A sad article I read from a woman’s magazine the early years of “women’s liberation” and Ms Magazine brainwashing.
A woman recalled forcing her little son to play with toys that didn’t reflect the patriarchal societal paradigm.
“But no matter what I did he’d find a way to root around in his toy chest until he found where I hid his ball or his soldier and gun toys at the bottom. I felt like giving up shaping him.
So sad for those boys.
Yeah. I had the 1911 pistol. Wore the seal out. I feel a little better knowing the M-1 was underpowered.
When I was a kid we used our hands...like a pistol.
I was out in the woods last weekend with a friend’s two little girls (I’m a guy). People have placed gnomes and other decorations in the area and they were excited to find them and would exclaim “Another one!” and run to see it.
At one point I saw a bunch of branches made into a lean-too and told them about the cool fort. They didn’t even give it a glance as they searched for more gnomes.
Their dad came down to let us know dinner was ready. As we were walking back up he said “Hey - did you see that cool fort over there?”
When I was growing up, practically every kid had toy guns (cap pistols? oh, hellyeah!) and we all played “army” or Cops ‘n Robbers or Cowboys and Indians. And my generation grew up to be far less predisposed to violence than these kids today.
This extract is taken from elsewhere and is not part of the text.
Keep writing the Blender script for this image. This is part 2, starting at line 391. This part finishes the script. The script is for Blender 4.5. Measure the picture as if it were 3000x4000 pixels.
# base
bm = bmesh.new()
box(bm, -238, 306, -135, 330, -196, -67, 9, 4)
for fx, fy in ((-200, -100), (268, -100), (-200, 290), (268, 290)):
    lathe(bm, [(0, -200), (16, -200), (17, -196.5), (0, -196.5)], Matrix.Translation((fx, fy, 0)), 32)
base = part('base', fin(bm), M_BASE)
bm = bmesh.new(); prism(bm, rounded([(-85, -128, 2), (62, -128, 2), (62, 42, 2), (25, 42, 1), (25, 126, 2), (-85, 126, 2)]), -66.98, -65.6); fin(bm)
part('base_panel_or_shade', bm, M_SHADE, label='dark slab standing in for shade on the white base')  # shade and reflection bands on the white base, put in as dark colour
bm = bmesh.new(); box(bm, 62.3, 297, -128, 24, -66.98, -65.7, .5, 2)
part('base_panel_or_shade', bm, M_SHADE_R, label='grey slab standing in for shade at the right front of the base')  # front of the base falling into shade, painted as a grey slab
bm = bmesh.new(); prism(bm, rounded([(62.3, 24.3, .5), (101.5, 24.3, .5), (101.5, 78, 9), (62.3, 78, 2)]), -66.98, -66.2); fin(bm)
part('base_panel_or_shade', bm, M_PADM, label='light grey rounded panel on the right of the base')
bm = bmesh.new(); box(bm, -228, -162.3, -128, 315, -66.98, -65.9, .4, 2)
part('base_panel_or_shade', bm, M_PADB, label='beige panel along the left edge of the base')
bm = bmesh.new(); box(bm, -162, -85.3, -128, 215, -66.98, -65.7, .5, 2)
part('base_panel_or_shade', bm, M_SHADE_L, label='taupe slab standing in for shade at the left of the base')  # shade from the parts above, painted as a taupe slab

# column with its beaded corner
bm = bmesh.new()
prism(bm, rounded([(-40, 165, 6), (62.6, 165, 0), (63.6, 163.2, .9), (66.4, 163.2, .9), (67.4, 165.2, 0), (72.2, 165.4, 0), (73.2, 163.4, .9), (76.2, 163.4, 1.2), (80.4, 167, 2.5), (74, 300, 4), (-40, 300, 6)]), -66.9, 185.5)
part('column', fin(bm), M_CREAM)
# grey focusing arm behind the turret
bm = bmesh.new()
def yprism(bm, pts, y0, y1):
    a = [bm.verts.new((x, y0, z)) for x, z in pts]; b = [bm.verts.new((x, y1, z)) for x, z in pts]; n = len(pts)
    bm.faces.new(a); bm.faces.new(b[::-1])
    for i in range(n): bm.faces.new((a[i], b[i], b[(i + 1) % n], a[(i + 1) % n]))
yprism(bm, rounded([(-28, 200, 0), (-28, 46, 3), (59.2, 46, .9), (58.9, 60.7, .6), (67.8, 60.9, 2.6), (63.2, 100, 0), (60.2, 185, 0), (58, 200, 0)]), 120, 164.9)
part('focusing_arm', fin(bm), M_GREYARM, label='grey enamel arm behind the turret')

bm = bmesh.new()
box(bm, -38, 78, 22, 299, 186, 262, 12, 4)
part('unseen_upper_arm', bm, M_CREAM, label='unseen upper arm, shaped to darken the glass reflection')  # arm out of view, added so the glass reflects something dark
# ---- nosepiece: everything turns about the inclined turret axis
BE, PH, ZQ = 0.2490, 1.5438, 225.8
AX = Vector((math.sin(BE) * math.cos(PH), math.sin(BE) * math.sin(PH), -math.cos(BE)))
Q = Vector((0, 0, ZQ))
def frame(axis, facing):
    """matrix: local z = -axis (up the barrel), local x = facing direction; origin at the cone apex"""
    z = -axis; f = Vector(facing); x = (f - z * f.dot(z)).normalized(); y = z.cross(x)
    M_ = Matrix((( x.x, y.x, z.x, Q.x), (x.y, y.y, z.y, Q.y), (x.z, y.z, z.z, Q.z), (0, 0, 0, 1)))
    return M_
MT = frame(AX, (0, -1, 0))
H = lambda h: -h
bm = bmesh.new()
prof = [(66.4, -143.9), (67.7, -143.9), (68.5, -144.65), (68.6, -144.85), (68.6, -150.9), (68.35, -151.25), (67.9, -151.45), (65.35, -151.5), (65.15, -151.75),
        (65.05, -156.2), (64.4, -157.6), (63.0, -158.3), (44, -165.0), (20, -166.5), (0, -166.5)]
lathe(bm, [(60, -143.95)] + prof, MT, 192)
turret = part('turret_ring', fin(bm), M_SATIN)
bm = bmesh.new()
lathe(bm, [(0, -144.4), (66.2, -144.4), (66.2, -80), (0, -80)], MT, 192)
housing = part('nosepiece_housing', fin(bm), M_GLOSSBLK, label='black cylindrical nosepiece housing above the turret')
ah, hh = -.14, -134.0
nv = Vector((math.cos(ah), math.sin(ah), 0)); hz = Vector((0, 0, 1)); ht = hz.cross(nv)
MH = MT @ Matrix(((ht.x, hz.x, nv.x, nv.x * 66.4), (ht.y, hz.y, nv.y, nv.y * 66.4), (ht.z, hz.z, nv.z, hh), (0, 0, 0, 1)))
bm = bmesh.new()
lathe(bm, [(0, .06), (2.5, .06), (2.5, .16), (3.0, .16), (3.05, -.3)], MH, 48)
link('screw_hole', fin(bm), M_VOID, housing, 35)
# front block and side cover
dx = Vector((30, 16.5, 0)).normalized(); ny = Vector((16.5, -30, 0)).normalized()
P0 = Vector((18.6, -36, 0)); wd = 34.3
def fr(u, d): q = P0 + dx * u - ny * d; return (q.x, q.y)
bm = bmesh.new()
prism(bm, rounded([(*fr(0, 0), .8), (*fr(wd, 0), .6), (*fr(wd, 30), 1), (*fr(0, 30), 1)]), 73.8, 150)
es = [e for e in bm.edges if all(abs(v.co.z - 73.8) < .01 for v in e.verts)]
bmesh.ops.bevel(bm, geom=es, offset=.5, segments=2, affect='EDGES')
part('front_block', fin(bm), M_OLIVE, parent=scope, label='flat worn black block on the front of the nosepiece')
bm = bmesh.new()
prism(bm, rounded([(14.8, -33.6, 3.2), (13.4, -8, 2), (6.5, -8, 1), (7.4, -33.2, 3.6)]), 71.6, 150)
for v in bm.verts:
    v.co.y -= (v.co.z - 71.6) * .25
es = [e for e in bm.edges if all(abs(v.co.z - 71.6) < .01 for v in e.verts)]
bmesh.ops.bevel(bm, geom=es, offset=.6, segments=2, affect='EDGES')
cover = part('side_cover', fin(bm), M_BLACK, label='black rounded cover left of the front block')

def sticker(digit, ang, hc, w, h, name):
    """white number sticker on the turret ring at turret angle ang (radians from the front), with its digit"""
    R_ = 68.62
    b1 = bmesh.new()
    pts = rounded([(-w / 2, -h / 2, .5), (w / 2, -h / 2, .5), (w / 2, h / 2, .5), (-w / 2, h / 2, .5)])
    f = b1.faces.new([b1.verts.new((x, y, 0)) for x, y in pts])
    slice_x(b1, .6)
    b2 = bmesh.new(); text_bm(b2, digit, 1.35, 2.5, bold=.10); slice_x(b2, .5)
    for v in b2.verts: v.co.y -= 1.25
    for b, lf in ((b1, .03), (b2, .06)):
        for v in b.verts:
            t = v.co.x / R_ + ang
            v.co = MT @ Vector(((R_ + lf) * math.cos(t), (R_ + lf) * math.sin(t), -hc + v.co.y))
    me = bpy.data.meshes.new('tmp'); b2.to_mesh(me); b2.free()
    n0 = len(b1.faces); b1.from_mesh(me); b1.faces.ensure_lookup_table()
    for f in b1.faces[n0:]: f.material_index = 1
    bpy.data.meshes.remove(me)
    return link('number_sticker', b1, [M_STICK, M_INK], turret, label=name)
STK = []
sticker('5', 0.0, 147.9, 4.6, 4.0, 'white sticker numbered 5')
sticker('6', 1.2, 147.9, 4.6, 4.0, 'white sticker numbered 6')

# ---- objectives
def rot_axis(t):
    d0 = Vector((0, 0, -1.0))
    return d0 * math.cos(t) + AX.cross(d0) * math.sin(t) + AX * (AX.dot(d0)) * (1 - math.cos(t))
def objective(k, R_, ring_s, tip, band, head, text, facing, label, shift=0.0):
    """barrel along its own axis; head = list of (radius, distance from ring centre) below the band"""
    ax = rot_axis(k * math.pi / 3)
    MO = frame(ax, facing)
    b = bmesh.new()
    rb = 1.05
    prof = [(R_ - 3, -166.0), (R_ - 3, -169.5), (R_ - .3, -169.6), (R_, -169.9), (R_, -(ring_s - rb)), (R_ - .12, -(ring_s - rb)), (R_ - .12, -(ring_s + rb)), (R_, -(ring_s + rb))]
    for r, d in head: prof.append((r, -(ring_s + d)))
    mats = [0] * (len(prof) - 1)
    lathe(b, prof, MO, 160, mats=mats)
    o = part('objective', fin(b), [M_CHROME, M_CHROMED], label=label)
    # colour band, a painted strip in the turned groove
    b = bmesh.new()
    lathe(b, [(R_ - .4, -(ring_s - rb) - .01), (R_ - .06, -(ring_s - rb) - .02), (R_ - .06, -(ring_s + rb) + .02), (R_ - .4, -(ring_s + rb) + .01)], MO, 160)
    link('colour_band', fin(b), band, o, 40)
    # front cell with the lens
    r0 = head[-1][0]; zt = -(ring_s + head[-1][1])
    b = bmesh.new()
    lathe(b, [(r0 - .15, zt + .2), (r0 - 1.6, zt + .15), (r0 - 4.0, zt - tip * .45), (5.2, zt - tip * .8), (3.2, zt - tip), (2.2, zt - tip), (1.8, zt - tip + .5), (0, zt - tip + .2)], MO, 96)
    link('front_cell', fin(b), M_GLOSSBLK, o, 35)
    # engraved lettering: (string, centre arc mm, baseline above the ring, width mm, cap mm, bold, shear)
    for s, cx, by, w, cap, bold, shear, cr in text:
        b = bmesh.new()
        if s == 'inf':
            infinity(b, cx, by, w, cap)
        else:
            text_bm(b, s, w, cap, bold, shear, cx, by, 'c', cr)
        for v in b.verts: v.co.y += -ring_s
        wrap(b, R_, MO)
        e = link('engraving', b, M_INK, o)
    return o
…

Guns don’t make kids violent any more than spoons make Rosie O’Donnell a lard-ass.
Twenty or thirty years ago when all this crap was bustin’ loose, I saw a program trying to determine if toys the kids were given to play with determined their gender. It was a real hoot. They had two boys in a room and left them there to be observed. The only toys in the room were two Barbies. The boys picked them up and started to sword fight (fencing) with them. ROTFL.
Kid from the corner: "Do you want to play guns?"
"We're not allowed to play guns.
"Oh." Silence. "Well, do you want to play knives?"
"OK!"
Remember the six year old who was arrested for biting his chicken nugget into the shape of a gun? Apparently, that kid was worse than Hitler.
Ditto. My fav was my toy machine gun like Sarge from Combat!
AND no one mistook them for REAL GUNZ!
The author is a simpering putz.
In my house both growing up and for my son, we did not play with guns, ever. We have real guns that are not toys. We feel that toys and sports are the development ground for life; so pointing/shooting a toy gun at a person is never permitted.
I think it worked out okay as my son, as a teen, became a 2x all-American in shotgun.